= Listed records =
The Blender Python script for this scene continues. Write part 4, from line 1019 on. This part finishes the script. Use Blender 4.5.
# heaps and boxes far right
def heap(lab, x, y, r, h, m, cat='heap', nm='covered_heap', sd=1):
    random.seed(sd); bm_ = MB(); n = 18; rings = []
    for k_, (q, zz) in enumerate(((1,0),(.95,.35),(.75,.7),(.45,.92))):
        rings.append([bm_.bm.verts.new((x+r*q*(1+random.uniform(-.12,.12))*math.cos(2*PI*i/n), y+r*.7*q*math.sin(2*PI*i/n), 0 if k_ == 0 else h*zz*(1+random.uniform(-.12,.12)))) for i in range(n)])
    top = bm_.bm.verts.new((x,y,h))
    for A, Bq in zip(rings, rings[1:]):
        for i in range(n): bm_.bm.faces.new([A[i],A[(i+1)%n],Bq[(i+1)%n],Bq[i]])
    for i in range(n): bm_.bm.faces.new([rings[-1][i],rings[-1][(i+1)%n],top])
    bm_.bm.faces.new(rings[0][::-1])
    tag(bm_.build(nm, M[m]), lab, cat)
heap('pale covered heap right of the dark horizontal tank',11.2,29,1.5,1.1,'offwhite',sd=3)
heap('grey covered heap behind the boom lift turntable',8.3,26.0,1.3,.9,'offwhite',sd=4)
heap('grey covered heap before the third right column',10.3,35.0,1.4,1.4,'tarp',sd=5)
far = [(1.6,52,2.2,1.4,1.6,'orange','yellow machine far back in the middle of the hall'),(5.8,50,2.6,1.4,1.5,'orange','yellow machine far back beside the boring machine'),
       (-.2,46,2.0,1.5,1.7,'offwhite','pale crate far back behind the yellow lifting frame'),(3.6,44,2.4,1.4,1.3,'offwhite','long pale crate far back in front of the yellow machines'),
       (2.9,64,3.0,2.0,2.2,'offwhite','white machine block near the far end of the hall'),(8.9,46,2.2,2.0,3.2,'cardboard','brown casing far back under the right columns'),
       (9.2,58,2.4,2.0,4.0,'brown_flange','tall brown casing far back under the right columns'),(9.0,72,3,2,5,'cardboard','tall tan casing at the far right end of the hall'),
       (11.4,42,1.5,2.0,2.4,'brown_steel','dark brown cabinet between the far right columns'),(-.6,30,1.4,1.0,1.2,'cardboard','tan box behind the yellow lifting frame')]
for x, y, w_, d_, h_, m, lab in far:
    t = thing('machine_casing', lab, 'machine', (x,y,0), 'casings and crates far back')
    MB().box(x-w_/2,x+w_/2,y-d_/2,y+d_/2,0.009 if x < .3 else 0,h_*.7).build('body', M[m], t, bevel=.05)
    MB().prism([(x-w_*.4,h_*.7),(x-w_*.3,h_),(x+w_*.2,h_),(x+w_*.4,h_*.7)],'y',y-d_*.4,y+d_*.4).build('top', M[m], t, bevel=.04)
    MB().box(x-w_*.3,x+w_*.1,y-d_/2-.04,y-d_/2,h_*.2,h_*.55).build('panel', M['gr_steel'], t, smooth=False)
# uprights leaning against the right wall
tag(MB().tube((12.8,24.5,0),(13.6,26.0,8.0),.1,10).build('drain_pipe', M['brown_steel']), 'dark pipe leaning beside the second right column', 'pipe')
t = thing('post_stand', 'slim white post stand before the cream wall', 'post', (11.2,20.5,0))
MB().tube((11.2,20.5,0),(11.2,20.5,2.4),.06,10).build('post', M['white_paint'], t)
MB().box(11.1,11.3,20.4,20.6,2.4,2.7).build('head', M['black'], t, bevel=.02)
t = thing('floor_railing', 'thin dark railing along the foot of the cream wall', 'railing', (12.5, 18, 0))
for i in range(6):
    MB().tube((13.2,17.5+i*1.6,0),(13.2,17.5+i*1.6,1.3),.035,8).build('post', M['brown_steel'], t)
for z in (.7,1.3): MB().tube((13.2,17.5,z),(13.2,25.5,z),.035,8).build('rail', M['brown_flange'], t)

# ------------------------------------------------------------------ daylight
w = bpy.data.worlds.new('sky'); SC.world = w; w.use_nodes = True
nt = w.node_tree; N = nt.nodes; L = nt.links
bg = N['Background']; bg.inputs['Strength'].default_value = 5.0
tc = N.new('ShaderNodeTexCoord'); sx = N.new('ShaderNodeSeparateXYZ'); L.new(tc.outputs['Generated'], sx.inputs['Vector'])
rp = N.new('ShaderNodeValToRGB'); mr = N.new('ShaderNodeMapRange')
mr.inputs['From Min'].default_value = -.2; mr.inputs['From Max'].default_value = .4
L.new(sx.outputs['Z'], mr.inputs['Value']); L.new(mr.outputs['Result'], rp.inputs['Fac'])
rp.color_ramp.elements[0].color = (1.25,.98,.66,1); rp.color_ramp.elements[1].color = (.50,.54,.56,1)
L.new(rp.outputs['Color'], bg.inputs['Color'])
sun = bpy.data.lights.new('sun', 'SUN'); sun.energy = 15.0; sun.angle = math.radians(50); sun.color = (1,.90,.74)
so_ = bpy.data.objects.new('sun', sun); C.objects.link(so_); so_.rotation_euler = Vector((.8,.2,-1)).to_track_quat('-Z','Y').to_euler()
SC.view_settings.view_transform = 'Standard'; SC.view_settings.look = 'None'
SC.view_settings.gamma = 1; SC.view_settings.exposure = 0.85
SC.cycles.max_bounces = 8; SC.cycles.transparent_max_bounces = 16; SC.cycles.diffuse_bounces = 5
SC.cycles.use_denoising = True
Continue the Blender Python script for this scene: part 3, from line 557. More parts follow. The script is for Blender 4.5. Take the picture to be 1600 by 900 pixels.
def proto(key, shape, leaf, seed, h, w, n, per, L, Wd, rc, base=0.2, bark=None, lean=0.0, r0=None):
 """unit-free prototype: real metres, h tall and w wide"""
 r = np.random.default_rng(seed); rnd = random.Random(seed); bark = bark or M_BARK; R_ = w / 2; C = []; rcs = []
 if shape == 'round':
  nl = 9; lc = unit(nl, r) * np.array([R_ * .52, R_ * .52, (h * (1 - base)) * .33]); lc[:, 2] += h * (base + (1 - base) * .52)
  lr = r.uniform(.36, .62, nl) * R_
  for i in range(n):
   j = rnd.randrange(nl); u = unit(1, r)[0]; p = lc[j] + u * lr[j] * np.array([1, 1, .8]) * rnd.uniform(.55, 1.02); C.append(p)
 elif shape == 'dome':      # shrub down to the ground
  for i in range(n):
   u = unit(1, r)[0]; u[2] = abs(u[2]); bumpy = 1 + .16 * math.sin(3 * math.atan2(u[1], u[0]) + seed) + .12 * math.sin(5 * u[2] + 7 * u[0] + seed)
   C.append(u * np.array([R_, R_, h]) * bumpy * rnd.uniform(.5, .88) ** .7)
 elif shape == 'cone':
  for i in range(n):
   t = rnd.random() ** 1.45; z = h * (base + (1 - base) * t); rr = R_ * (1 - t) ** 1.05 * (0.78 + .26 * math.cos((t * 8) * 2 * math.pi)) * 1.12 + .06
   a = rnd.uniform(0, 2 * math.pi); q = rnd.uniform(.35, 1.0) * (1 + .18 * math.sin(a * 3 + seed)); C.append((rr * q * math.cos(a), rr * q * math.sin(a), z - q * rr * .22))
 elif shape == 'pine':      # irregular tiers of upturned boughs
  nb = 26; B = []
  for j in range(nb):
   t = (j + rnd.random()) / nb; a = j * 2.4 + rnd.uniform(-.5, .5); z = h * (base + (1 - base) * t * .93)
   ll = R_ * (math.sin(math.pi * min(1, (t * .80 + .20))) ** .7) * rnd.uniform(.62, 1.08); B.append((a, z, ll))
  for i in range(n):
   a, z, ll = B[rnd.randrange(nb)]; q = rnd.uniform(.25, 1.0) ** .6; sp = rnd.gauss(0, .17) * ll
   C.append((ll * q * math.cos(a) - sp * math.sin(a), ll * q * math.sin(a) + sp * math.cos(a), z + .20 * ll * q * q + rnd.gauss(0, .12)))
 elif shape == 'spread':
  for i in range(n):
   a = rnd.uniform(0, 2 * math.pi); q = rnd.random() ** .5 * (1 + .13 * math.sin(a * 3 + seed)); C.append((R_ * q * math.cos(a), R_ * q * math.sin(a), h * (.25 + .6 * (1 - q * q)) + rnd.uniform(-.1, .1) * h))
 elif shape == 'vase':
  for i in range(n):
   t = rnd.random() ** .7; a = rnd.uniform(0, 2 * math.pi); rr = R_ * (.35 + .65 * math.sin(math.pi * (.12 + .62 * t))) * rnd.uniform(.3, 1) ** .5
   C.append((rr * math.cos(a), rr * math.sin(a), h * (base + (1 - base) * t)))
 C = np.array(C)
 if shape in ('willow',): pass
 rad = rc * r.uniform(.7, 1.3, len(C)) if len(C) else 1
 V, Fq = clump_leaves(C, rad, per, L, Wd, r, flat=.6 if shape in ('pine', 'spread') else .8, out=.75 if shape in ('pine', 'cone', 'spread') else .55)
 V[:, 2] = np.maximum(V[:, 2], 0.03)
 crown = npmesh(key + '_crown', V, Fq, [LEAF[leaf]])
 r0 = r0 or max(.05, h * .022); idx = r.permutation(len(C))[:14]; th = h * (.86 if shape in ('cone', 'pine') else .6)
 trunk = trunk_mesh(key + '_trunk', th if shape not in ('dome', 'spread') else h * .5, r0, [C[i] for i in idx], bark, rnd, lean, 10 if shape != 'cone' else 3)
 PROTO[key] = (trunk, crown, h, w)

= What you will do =
Give only the number of lines in the preceding material that contain the string "script".

= Answer to this exercise =
2